>> begin

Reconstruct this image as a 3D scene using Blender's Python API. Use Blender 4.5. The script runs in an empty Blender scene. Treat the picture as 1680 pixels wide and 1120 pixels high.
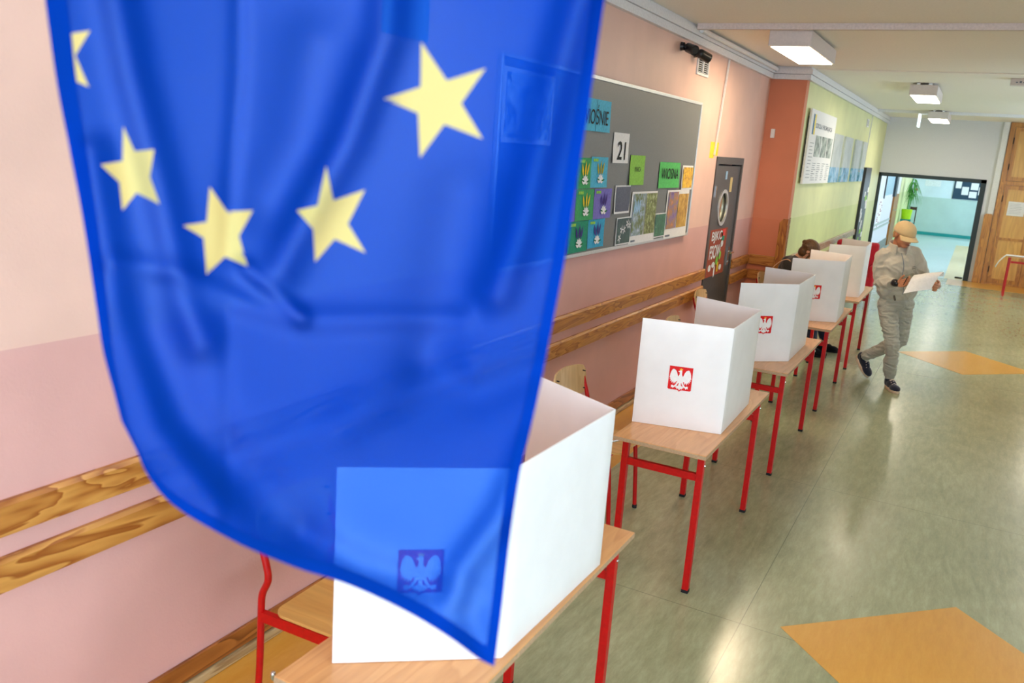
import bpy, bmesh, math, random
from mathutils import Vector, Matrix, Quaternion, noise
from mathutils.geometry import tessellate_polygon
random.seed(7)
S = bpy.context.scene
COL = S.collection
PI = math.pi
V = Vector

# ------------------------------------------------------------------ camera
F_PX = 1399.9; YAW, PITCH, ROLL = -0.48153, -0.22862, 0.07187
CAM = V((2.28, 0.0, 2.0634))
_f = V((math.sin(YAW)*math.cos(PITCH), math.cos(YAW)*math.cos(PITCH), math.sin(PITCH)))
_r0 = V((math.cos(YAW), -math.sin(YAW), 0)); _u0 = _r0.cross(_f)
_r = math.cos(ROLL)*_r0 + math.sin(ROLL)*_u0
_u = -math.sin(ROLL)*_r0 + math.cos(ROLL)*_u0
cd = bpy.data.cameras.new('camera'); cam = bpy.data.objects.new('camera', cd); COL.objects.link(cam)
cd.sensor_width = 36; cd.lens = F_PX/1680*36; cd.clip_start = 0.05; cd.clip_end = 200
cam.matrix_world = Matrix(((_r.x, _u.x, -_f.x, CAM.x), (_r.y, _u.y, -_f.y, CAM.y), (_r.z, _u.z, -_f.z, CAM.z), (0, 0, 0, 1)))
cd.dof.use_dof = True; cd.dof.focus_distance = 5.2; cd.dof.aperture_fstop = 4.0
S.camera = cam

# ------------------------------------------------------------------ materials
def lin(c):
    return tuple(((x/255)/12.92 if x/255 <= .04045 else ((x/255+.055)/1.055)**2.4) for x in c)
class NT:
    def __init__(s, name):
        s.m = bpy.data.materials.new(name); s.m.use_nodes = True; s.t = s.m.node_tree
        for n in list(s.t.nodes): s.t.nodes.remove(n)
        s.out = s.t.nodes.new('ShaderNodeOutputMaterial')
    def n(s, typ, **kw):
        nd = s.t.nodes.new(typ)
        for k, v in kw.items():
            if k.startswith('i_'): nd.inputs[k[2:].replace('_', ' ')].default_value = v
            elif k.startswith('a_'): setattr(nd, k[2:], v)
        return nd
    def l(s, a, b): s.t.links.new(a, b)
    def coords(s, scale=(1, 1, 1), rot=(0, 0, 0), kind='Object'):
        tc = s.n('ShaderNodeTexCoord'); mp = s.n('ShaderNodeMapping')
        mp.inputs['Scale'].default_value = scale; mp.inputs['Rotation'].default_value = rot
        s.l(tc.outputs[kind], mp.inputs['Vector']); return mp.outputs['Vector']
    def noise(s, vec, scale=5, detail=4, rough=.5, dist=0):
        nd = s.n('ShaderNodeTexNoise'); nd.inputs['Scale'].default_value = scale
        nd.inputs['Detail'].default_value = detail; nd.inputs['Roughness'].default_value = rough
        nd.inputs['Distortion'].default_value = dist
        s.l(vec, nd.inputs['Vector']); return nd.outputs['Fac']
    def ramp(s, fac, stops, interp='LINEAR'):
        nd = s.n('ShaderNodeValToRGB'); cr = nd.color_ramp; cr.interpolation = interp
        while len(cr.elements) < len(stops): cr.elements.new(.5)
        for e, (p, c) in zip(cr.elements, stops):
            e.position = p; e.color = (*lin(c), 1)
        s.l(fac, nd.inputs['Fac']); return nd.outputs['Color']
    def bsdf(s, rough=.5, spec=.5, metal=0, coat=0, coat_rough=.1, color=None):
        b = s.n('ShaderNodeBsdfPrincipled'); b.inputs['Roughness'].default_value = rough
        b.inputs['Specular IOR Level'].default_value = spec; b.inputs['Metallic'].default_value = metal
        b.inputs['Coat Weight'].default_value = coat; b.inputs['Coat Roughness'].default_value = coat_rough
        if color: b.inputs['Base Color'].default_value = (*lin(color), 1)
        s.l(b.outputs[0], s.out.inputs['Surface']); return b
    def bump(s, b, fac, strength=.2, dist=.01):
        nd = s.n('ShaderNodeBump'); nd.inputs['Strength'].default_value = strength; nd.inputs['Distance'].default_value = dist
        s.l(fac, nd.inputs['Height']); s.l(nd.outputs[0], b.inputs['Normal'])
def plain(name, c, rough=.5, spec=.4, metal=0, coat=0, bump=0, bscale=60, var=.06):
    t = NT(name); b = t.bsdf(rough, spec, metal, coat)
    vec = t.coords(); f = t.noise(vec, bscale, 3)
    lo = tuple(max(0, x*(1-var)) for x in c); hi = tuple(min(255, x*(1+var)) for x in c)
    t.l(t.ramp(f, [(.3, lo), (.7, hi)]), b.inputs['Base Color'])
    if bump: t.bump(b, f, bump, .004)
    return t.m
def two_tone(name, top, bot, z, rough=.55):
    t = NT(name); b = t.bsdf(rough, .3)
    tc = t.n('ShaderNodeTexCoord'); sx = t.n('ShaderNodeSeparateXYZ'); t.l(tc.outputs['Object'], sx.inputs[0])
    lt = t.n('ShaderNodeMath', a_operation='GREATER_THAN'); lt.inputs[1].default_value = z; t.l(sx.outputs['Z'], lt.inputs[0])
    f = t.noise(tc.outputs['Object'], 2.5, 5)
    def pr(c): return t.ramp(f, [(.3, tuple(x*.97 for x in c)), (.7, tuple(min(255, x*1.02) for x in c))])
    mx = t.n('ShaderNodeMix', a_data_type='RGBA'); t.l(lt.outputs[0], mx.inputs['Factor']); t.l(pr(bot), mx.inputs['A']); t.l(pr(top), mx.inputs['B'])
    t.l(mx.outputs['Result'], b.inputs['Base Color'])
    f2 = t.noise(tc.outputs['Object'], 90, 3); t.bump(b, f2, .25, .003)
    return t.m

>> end
>> begin

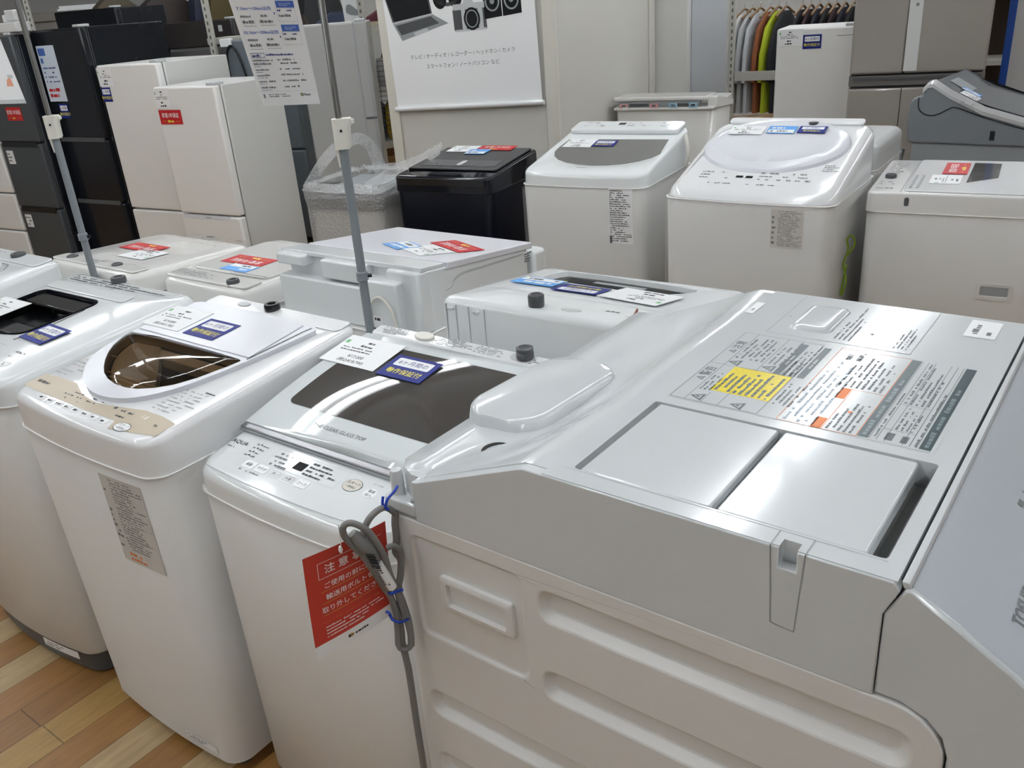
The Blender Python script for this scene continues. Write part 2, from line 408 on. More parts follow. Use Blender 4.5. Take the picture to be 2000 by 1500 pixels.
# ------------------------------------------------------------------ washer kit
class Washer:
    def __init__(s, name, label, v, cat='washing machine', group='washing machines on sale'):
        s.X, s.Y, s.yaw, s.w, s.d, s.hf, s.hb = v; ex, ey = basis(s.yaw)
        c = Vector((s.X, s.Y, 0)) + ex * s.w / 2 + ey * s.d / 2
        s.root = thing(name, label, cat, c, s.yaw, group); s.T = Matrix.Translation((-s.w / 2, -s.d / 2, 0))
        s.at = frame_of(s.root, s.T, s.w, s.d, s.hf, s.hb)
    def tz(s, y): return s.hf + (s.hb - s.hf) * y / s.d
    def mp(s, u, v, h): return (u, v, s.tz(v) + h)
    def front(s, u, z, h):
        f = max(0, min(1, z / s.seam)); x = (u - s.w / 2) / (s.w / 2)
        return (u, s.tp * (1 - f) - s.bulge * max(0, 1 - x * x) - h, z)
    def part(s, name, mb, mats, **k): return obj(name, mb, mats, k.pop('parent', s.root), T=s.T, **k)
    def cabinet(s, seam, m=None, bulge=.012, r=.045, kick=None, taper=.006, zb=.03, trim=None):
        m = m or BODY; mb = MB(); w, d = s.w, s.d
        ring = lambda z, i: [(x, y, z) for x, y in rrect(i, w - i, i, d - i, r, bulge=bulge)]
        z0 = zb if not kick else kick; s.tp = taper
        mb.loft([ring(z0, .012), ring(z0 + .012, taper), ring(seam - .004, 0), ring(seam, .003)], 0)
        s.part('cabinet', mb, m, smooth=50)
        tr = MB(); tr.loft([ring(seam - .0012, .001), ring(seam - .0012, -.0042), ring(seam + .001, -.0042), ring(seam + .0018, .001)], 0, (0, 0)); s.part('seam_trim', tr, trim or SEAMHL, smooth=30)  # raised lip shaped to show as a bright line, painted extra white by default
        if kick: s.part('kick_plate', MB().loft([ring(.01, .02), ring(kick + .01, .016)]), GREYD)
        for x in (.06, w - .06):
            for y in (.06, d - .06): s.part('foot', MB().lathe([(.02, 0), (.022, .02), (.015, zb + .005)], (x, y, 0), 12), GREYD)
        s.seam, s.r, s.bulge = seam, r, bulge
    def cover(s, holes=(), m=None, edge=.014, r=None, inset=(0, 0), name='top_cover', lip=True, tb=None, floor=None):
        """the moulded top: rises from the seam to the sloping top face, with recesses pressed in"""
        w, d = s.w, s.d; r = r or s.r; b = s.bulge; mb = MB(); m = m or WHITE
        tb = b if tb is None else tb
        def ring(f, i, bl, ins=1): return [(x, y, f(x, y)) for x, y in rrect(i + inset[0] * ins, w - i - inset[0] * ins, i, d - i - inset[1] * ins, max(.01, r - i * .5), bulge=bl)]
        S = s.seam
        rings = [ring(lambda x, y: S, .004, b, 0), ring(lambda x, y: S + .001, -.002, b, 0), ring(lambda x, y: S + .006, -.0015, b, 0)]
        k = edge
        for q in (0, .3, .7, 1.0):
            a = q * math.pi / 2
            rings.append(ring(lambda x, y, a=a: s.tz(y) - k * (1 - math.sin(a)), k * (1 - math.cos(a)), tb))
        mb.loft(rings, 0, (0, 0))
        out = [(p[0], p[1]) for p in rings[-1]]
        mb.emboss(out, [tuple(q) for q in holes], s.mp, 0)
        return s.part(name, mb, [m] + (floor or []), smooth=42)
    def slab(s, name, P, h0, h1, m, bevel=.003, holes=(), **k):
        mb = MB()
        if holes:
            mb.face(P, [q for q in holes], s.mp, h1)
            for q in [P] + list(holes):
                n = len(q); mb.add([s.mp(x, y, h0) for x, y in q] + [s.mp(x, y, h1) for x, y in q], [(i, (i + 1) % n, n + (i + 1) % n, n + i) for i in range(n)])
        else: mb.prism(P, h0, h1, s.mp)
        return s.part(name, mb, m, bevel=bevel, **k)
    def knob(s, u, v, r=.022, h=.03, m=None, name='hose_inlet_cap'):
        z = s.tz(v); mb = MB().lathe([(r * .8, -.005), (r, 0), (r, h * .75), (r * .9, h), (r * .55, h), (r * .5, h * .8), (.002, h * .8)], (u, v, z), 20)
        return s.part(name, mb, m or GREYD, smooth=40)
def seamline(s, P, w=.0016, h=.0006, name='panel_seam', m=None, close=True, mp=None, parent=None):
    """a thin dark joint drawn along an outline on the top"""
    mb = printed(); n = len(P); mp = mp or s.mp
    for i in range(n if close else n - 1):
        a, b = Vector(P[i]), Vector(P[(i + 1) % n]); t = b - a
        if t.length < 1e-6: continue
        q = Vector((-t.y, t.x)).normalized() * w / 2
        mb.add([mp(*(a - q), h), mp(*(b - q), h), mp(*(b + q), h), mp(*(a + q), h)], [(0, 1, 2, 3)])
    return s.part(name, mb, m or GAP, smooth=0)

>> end
>> begin

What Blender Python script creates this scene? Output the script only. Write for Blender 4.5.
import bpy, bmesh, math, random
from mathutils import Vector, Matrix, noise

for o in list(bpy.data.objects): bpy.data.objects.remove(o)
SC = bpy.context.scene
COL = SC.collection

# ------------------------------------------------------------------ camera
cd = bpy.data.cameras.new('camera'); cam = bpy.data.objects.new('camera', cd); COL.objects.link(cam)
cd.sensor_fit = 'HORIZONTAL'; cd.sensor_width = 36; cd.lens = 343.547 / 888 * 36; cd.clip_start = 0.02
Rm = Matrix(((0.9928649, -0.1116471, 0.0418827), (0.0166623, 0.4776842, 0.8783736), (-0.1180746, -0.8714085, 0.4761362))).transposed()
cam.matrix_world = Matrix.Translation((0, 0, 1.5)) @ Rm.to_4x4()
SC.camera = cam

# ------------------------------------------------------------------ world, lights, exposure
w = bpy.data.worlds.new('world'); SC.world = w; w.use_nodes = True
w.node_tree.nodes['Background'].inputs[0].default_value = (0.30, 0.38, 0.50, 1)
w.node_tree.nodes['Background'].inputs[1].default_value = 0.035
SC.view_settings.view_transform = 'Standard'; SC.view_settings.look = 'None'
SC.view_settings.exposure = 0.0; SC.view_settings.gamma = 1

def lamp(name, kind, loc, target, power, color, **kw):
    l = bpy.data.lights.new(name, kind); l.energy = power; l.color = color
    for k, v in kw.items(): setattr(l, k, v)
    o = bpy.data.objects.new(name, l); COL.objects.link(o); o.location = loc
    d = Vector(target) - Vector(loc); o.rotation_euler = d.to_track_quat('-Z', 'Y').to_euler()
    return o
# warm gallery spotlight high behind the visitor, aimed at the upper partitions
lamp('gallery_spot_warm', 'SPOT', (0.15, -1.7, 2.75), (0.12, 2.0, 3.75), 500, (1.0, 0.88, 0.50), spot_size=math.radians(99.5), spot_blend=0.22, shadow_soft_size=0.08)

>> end

The request: Scan the records above, count the lines with "pixels" in them, and give only the number.

Task response: 2